To understand how this velocity affects the particle's movement, one needs to consider both the direction and the magnitude. A positive velocity implies forward movement, while a negative value suggests reversal. The point where velocity is zero is often of particular interest as it can represent a change in direction or a momentary pause in motion, which, as seen in this case, can help determine the time of the maximum positive displacement. This point is crucial to find before calculating the position function through integration or the acceleration from the derivative of the velocity function.
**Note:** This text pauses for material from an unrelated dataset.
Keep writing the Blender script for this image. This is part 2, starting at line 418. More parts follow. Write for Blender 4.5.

Position Function Integration

Once the velocity-time function is known, the position of the particle as a function of time can be ascertained through integration. Physically, integrating velocity with respect to time gives us the displacement, which when plotted alongside time, provides what is known as the position-time function or simply the position function, usually denoted by \(x(t)\).

In the context of our exercise, integrating the velocity function \(v_{x} = (50.0 t - 2.0 t^{3}) \frac{m}{s}\) with respect to time yields the position function \(x(t) = 25t^2 - \frac{1}{2}t^4 + C\) where \(C\) represents the integration constant. This constant agrees with the initial condition of the particle’s motion, which here is assumed to be starting from rest at the origin, thus setting \(C\) to zero.
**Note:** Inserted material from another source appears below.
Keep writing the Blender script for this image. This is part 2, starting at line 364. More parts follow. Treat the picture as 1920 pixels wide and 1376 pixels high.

This integrated position function is key in understanding the trajectory of the particle throughout its motion. If a student struggles with the concept of integrating the velocity function to find the position, one should look at it as a way of accumulating the distance travelled over time, piece by piece, with each small interval of time providing a tiny segment of the overall trajectory.

Acceleration Calculation

Acceleration is fundamentally the rate of change of velocity with respect to time, and it communicates how quickly the velocity of a particle is changing. It can be calculated by differentiating the velocity function, notated as \(a(t)\) or simply \(a\) when time is implicit.

By differentiating the provided velocity function \(v_{x} = (50.0 t - 2.0 t^{3}) \frac{m}{s}\), one obtains the acceleration as \(a_x = \frac{dv_x}{dt} = 50 - 6t^2 \frac{m}{s^2}\). This indicates that the acceleration is not constant but depends on the square of time, denoting a non-uniformly accelerated motion.

When seeking the acceleration at the time of maximum displacement, as in the exercise, it is essential to previously ascertain this particular time. After finding the time (which is when the velocity function equals zero, implying no change in displacement at that moment), the acceleration can be evaluated to provide a crucial insight into the behavior of the particle at that specific phase of its motion. Any student facing difficulties with this concept can imagine acceleration as a snapshot of how swiftly the particle's speed is increasing or decreasing at a specific moment in time.